This the only type of work I enjoy doing anymore in the kitchen…baking! Especially if it involves licking chocolate covered beaters and spooning the last bit of icing right from the tub into my mouth. Mmmm…yumma-good!
There was a time in my marriage that I enjoyed cooking. I liked trying new recipes and buying fresh fruits and vegtables every few days from the store. I bought cookbooks about healthy eating and learned how to substitute heart friendly ingredients for their high fat, cholesterol raising, artery clogging couterparts. But that was in 2002 b.k.
Before kids I had time to sit down and think about our meals for the week. I could make out a grocery list and leisurely stroll down the aisles, picking up just what I needed, sometimes splurging on a nice bottle of wine and thinking that J and I might eat by candlelight that night.
Now I dread going to the store. The only objective is to get in and out as fast as possible, finding as many “bogo” items as I can, praying we are able to leave without using the public restroom, and hopefully, as we leave, I am still talking to my children in a normal voice and not one that is coming from behind clentched teeth and involves the words, “just wait until we get home”.
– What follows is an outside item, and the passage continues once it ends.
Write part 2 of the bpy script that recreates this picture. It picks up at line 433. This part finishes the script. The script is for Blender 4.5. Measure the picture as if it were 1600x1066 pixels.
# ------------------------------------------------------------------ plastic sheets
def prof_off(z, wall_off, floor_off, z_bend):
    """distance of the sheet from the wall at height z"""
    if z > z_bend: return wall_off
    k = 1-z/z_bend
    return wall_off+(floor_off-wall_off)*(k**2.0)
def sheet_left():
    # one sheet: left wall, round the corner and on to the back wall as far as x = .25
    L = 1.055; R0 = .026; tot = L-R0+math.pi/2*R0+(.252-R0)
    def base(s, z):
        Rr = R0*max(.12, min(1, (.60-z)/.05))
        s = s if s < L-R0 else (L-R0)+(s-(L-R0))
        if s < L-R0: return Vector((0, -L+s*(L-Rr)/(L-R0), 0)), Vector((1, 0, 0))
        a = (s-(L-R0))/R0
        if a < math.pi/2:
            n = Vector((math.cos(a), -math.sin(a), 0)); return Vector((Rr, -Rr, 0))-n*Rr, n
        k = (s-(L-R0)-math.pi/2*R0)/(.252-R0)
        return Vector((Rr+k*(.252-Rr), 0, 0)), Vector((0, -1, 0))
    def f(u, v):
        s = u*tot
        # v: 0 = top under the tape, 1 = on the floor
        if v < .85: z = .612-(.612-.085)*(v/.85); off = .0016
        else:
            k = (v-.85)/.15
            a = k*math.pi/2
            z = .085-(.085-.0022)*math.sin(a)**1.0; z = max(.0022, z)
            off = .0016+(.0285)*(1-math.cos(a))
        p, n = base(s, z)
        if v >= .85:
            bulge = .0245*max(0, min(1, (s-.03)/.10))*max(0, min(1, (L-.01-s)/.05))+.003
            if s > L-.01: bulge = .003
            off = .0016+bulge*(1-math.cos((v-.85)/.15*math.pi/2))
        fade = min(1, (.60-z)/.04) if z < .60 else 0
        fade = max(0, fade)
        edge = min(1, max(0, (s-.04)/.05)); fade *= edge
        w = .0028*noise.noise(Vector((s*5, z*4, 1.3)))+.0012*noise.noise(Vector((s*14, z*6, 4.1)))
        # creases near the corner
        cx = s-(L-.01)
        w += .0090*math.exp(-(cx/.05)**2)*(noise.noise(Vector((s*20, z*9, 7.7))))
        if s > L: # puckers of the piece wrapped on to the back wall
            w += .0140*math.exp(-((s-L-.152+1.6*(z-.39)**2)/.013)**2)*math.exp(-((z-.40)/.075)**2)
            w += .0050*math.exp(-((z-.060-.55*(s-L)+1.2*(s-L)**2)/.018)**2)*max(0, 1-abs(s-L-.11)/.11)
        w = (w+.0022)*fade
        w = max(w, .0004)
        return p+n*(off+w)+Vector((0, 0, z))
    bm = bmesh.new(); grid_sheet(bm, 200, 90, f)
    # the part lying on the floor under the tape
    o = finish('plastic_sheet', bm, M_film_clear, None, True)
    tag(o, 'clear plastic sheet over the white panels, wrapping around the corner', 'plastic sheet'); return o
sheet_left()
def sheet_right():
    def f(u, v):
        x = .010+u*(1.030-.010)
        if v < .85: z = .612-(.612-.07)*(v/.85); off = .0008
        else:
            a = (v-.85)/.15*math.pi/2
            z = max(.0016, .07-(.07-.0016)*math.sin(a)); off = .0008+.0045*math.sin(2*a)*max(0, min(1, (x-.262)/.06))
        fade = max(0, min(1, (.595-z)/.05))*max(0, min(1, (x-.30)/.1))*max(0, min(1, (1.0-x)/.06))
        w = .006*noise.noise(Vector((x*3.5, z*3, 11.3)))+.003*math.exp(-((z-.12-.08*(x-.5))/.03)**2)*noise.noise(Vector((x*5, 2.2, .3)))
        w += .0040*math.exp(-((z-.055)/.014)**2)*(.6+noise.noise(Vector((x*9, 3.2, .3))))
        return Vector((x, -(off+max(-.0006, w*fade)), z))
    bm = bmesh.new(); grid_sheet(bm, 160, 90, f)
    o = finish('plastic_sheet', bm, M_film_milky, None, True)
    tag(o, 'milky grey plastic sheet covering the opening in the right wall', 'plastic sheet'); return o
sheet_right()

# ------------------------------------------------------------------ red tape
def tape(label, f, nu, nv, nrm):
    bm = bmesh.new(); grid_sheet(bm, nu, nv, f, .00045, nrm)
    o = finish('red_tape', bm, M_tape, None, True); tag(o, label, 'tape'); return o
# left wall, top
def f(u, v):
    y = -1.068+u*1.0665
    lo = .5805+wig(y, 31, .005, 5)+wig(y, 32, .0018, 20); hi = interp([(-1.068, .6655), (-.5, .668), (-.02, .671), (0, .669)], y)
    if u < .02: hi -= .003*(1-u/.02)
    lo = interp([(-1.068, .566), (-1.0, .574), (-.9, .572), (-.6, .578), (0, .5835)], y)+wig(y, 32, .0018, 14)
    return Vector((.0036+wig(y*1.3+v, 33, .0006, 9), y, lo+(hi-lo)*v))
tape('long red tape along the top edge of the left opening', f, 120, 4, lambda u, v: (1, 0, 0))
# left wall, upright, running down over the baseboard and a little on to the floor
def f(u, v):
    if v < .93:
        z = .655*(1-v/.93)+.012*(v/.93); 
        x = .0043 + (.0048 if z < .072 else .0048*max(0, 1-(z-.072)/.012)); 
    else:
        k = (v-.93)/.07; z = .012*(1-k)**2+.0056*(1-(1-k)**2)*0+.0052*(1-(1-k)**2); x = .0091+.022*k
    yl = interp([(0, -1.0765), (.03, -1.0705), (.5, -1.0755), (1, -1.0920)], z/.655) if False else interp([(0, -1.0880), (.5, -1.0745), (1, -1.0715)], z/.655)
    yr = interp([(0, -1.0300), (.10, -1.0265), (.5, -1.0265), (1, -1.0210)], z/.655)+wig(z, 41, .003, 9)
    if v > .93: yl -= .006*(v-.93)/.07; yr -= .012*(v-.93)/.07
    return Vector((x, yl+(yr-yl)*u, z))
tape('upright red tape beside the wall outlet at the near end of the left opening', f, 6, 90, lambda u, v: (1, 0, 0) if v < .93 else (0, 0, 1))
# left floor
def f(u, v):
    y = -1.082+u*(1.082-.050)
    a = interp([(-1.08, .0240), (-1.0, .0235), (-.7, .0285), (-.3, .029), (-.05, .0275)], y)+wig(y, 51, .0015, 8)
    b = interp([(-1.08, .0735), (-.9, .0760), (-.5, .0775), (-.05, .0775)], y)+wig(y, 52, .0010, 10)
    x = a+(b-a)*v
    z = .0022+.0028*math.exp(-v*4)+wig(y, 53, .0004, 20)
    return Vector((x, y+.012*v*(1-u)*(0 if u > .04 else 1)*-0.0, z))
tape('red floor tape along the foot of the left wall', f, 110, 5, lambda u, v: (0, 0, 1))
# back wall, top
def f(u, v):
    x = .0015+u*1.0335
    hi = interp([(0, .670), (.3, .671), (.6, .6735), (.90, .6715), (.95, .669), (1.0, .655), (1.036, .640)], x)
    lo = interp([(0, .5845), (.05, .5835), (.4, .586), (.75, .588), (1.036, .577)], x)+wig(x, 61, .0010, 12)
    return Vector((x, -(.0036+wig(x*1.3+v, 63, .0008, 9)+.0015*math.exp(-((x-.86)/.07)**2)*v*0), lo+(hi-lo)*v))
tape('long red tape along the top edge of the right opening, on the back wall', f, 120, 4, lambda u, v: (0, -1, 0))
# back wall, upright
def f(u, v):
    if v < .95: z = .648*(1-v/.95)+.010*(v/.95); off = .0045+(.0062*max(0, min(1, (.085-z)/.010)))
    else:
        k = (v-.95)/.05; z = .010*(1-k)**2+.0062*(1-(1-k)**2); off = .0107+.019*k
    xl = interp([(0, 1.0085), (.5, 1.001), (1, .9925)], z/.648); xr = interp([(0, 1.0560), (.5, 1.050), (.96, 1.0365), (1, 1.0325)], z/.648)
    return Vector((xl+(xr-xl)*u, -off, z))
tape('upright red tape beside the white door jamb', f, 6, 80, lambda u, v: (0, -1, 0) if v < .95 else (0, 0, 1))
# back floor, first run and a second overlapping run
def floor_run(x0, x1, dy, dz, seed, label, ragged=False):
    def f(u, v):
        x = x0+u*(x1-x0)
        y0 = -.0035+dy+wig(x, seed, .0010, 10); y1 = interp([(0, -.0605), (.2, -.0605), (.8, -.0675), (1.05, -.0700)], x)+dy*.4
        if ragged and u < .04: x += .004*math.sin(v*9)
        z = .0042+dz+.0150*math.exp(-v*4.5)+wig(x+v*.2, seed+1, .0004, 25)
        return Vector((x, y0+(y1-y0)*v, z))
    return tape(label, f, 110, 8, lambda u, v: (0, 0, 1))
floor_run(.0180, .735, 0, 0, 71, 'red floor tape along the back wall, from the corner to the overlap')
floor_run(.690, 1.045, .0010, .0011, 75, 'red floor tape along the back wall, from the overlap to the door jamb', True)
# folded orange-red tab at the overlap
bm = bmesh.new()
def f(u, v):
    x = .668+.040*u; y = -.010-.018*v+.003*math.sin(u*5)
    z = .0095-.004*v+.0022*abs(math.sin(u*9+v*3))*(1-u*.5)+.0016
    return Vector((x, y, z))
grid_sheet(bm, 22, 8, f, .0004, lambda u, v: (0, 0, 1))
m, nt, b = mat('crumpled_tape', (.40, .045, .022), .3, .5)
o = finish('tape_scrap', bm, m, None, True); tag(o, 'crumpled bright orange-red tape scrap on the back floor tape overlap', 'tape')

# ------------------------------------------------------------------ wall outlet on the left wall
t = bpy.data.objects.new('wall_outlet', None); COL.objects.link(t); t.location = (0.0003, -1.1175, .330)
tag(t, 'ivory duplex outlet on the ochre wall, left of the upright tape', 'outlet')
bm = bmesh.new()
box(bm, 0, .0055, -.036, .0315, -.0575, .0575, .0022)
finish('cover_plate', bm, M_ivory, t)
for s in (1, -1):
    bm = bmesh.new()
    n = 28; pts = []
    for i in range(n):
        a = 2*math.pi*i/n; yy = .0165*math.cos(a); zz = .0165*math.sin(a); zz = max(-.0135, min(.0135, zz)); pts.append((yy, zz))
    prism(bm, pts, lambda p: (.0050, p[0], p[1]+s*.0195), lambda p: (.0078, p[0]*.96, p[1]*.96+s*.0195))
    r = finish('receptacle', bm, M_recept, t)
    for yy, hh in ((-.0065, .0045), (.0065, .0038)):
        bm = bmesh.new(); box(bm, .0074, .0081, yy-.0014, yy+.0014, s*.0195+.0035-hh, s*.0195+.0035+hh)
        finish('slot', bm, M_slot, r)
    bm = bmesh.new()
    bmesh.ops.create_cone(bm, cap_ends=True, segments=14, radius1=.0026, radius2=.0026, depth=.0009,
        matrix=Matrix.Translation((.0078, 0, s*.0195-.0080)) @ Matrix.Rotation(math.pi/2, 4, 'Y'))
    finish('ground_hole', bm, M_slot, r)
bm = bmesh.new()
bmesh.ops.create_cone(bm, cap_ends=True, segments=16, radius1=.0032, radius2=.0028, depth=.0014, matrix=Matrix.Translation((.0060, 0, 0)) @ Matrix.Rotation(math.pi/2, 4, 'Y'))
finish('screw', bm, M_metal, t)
I don’t start meal planning until I am putting the groceries in my pantry. It is only then that I realize I now have 6 cans of peas, but no corn. My potatoes have sprouted. The Diet Pepsi fridge pack on the floor is actually empty. And the things I bought don’t exactly go together for any kind of gourmet meal.
Besides pre-planning, the other reason I do not enjoy cooking these days is that by 5:00 I am tired. I’ve already cooked for these little people 3 times and cleaned up 3 messes. The dinner meal usually provides an even bigger mess, takes much more time to prepare, and cleaning up can go into the night at times. This is also E’s favorite time of the day to want Mommy. The meals I have fixed since he’s been born are done so either while carrying him or as he is crawling around under foot, whining, and holding onto my leg.
Luckily J is not a man who expects dinner on the table when he gets home. Although I do think he rather enjoys it when I have something ready to eat, he does not make a big deal about it. I feel a little guilty for not putting more effort into meal planning, so I will try to be better about that. Until then, this Bible verse will be my defense: Proverbs 17:1 “Better a dry crust with peace and quiet than a house full of feasting, with strife”.